Batman: Under the Red Hood (DVD) - adaptation of DC's "Under the Hood" storyline with Jason Todd's return from the beyond...the story's good enough, even doing fair justice to the flashback to "A Death in the Family"...the characters work, the storyline interesting, the conflict works...the voices don't work for me...I missed the Batman and Joker that I know, Kevin Conroy and Mark was a noticeable loss for me, and I just couldn't get past it...well done but not right for me...

Ready Player One by Ernest Cline - This one's the find of the week. Novel set in twenty or thirty years in a dystopian future in which the entire world spends the majority of their life jacked into Oasis, an entirely immersive online world with thousands of worlds and billions of people. Our protagonist is a gunter (egg hunter) searching for the Oasis's creator's final Easter Egg - billions of dollars and total control of the Oasis. The character quickly - in our story, anyway, it takes nearly a decade, most of which happens before the book opens 0 - moves from nobody to Oasis-wide celebrity when he becomes the first player to unlock step one of the three steps to the Easter Egg. Along the way, of course, our lead falls in (and out of) love, runs up against the great evil of the Oasis (a murderous corporation), nearly loses, comes out on top thanks to his devotion to the hunt, and ultimately learns the value of friendship and the real world.

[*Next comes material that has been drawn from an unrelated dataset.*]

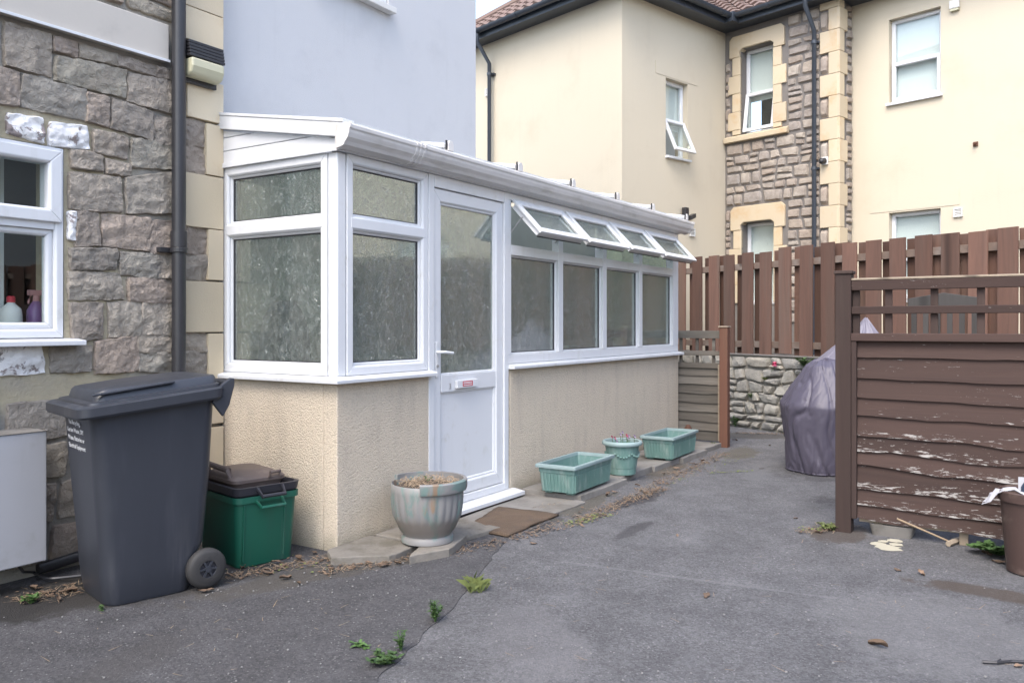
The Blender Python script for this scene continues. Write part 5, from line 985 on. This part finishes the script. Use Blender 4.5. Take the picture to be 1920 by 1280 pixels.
plant('weed', 'small flat green leaves lying on the dark tarmac left of the seam', gnd(678, 1214), .02, 6, .07, .045, .03, seed=6, stems=4)
plant('weed', 'tiny green weed at the foot of the wheelie bin', gnd(192, 1146), .05, 6, .03, .03, .012, seed=7, stems=4)
plant('weed', 'dark green weed in the corner below the meter box', gnd(58, 1132), .07, 12, .07, .04, .025, seed=8, stems=6)
plant('weed', 'green weed at the foot of the rubble wall beside the orange post', gnd(1378, 800), .2, 20, .10, .07, .03, seed=9, stems=8)
plant('weed', 'leafy ground weed with dry leaves beside the brown bucket', gnd(1872, 1040), .10, 40, .24, .05, .045, seed=10, stems=22)
plant('weed', 'weeds with clippings at the foot of the brown fence post', gnd(1552, 993), .05, 14, .12, .04, .02, 'moss', seed=11, stems=9)
plant('weed', 'small weed at the base of the orange fence post', gnd(1340, 838), .07, 10, .09, .05, .02, 'moss', seed=12, stems=7)
wp = plant('climbing_plant', 'leafy green climber hanging over the rubble wall beside the covers', PFn(fu(1520), .08, .86), .16, 22, .2, .08, .04, seed=13, stems=9, cat='plant')
plant('climbing_plant', 'small green fern rooted half way up the rubble wall', PFn(fu(1413), .06, .42), .07, 14, .09, .05, .03, seed=14, stems=6, cat='plant')
plant('climbing_plant', 'moss clump on the rubble wall above the fern', PFn(fu(1440), .05, .66), .06, 14, .06, .04, .025, 'moss', seed=15, stems=6, cat='plant')
t = thing('pink_flower', 'single pink flower on the rubble wall under the picket fence', 'flower', PFn(fu(1462), .09, .885)); m = MB()
for k in range(16):
    b = k * 2.4; leafquad(m, (0, 0, 0), (math.cos(b) * .8 - .5, math.sin(b) * .8 + .2, math.sin(b * 1.7) * .8), (.2, .1, 1), .045, .035)
m.build('petal', M['petal'], t, world=False, recalc=False); m = MB(); m.tube([(0, 0, 0), (.03, .02, -.05), (.03, .05, -.1)], .003, 5); m.build('stem', M['leaf'], t, world=False)
# dry leaves: each one its own object
def leafmesh(seed):
    rg = random.Random(seed); m = MB(); n = 7; pts = []
    for i in range(n + 1):
        f = i / n; w = .5 * math.sin(f * math.pi) ** .8 * (1 + .3 * math.sin(i * 2.3 + seed)); c = .25 * math.sin(f * 3.1 + seed) ** 2 * .6
        for s in (-1, 0, 1): pts.append(((f - .5), s * w * .55, c * .4 + abs(s) * (.12 + .1 * rg.random()) * (1 if seed % 2 else .4) + rg.uniform(0, .03)))
    m.add(pts, [(3 * i + k, 3 * i + k + 1, 3 * i + k + 4, 3 * i + k + 3) for i in range(n) for k in range(2)]); return m
protos = []
for k in range(5):
    o = leafmesh(k).build('fallen_leaf', M['dryleaf'], None, recalc=False, smooth=True); protos.append(o)
spots = [(1325, 1118, .07), (1728, 1077, .075), (1683, 1070, .05), (1647, 1212, .085), (1270, 1005, .05), (1378, 826, .09), (1443, 836, .06), (1428, 879, .05), (1492, 973, .04), (1090, 985, .05), (1125, 958, .08), (1140, 930, .09), (1152, 925, .08), (1245, 892, .07), (1268, 880, .08), (1300, 872, .08), (1318, 866, .06), (1230, 905, .06), (1195, 912, .06), (960, 968, .06),
         (520, 1058, .08), (455, 1068, .07), (500, 1078, .08), (560, 1052, .08), (590, 1040, .07), (430, 1082, .06), (535, 1088, .07), (386, 1112, .07), (62, 1108, .07), (82, 1115, .05), (128, 1112, .08), (110, 1128, .06), (620, 1070, .06), (560, 1098, .05), (690, 1058, .07), (720, 1064, .07), (745, 1060, .06), (865, 1010, .07), (925, 1018, .05), (1730, 985, .06), (1668, 1002, .06), (1850, 1040, .07), (1878, 1056, .09), (1890, 1030, .07), (870, 982, .08), (1910, 1250, .05), (1535, 1000, .05), (1000, 1020, .05)]
rg = random.Random(12)
for i, (px, py, sz) in enumerate(spots):
    o = protos[i] if i < 5 else dup(protos[i % 5]); p = gnd(px, py); z = .012 if px < 1000 else .004
    if px > 1100 and py < 935 and px < 1330: z = .012
    o.location = (p.x, p.y, z); s = sz * rg.uniform(.8, 1.15); o.scale = (s, s * rg.uniform(.6, 1), s); o.rotation_euler = (rg.uniform(-.2, .2), rg.uniform(-.2, .2), rg.uniform(0, 6.28)); 
    lb = {(1325, 1118): 'curled dry leaf alone on the open tarmac in the middle foreground', (1728, 1077): 'orange-brown leaf on the tarmac left of the brown bucket', (1647, 1212): 'long dry leaf alone on the tarmac at the lower right', (1910, 1250): 'dry leaf beside the black twig at the lower right edge', (1270, 1005): 'single dry leaf on open tarmac beyond the doormat', (1428, 879): 'dry leaf on the tarmac left of the covered barbecue', (1492, 973): 'small dry leaf on the tarmac left of the brown fence post', (386, 1112): 'dry leaf right under the wheelie bin wheel'}.get((px, py))
    if not lb: lb = 'dry brown leaf on the dark ground left of the wheelie bin' if px < 200 else ('dry brown leaf on the dark tarmac before the recycling box' if px < 650 else ('dry brown leaf beside the urn and doormat' if px < 1010 else ('dry brown leaf along the edge of the paving slabs' if px < 1345 else ('dry brown leaf near the rubble wall and orange post' if px < 1500 else 'dry brown leaf along the foot of the brown fence'))))
    tag(o, lb, 'leaf', 'dry leaves scattered on the ground')
def scatter(name, label, regions, mt, seed, size, straw=False):
    rg = random.Random(seed); m = MB()
    for (px0, py0, px1, py1, w, n) in regions:
        a, b = gnd(px0, py0), gnd(px1, py1); d = (b - a); nrm = Vector((-d.y, d.x, 0)).normalized()
        for k in range(n):
            p = a + d * rg.random() + nrm * rg.gauss(0, w); z = .010; p.z = z; b_ = rg.uniform(0, 6.28); l = size * rg.uniform(.4, 1.4); o = Vector((math.cos(b_), math.sin(b_), rg.uniform(-.1, .3)))
            if straw: w_ = o.cross(Vector((0, 0, 1))).normalized() * .0016; q = p + o * l * 1.6; q.z = max(.006, q.z); m.add([p - w_, p + w_, q + w_ * .4, q - w_ * .4], [(0, 1, 2, 3)])
            else: leafquad(m, p, o, (rg.uniform(-.4, .4), rg.uniform(-.4, .4), 1), l, l * .6)
    o = m.build(name, M[mt], None, recalc=False); o['kind'] = 'stuff'; o['label'] = label; o['category'] = 'litter'
REG = [(a, b, c, d, w, int(n * 2.2)) for a, b, c, d, w, n in [(420, 1085, 640, 1045, .05, 90), (600, 1075, 790, 1045, .04, 60), (960, 1010, 1130, 965, .05, 70), (1090, 975, 1240, 915, .05, 160), (1200, 925, 1360, 850, .05, 170), (1500, 1000, 1600, 985, .04, 60), (1380, 812, 1480, 815, .04, 50), (30, 1130, 160, 1100, .06, 50), (830, 1040, 960, 1010, .05, 40), (1240, 890, 1330, 880, .15, 30), (640, 1040, 700, 1030, .03, 40), (1000, 955, 1060, 945, .04, 50)]]
scatter('leaf_litter', 'small brown leaf litter along the slabs and wall foot', REG, 'dryleaf', 1, .022); scatter('straw_litter', 'dry straw and grass clippings along the slabs and seam', REG + [(900, 1120, 1900, 1150, .6, 60), (100, 1200, 700, 1150, .3, 40)], 'twig', 2, .03, True); scatter('moss_litter', 'mossy green clippings beside the paving slabs', [(1060, 985, 1140, 965, .04, 160), (1240, 915, 1400, 850, .05, 60), (400, 1060, 620, 1065, .06, 40), (1500, 995, 1580, 990, .03, 50), (1330, 888, 1410, 884, .02, 60)], 'moss', 3, .02)
mg = MB(); rg = random.Random(77)
for k in range(420):
    p = gnd(rg.uniform(-50, 1950), 870 + 420 * rg.random() ** 1.0) if k > 60 else gnd(rg.uniform(380, 760), rg.uniform(1050, 1120)); s = rg.uniform(.002, .006); z = .008 if p.x < 4.6 else .001
    mg.lathe([(.0, 0), (s, s * .1), (s * .8, s * .9), (0, s * 1.1)], 5, (p.x, p.y, z))
o = mg.build('grit', mat('pale_grit', (.26, .255, .25), (.17, .165, .16), .9), None); o['kind'] = 'stuff'; o['label'] = 'pale loose grit scattered over the tarmac'; o['category'] = 'grit'

# ------------------------------------------------------------------ what stands behind the viewer (seen only in the glass)
PN = lambda u, v, z: (u, -13 + v, z)
nb = thing('neighbour_house', 'buff house facing the stone house across the yard, seen mirrored in its window', 'house', (4, -13, 0)); wN = [(-2.0, -.8, 1.0, 2.4), (9.3, 10.5, .9, 2.6), (9.3, 10.5, 3.8, 5.1), (4.2, 5.4, 1.0, 2.4), (-2, -.8, 3.8, 5.1), (4.2, 5.4, 3.8, 5.1)]
m = MB(); wallwin(PN, m, -8, 13, 0, 6, wN); m.build('wall', M['band'], nb)
for w in wN: bwin(PN, w, 'full', parent=nb)
m = MB(); m.prism([(-.3, 6.01), (.4, 6.01), (-3, 8.2), (-6, 6.01)], -8.2, 13.2, lambda a, b, t: PN(t, a, b)); m.build('roof', M['tile'], nb)
hd = thing('hedge', 'dark evergreen hedge behind the viewer, mirrored in the conservatory side', 'hedge', (-13, 1, 0)); m = MB(); rg = random.Random(2)
for k in range(6500):
    y = rg.uniform(-9, 9); z = rg.uniform(0, 2.6 + .3 * math.sin(y * 2.1)); x = -13 + rg.gauss(0, .35); b = rg.uniform(0, 6.28); leafquad(m, (x, y, z), (math.cos(b), math.sin(b), rg.uniform(-.5, .8)), (0, 0, 1), .16, .10)
m.build('foliage', M['leaf'], hd, recalc=False); m = MB()
for k in range(8): m.tube([(-13, -8.5 + k * 2.3, 0), (-13, -8.4 + k * 2.3, 2.2)], [.06, .02], 6)
m.build('stem', M['rawwood'], hd)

The real fun here comes from the 1980's references that are the gist of the hunt. Apparently the Oasis's creator's obsessions were with the 1980's and the secrets of the Egg hunt can only be unlocked by obsessively watching the movies, listening to the music, viewing the television shows, and playing the video games of the 1980's. The book is crafted almost entirely of references to Atari and Commodore 64 games, Michael Jackson and Hall and Oates tunes, Family Ties and the anime of the decade.

The book doesn't feel like it's of high quality, but it certainly was an enjoyable read. I strongly recommend it for anyone who remembers early Dungeons and Dragons modules, Adventure on the Atari, or computer games on floppy discs.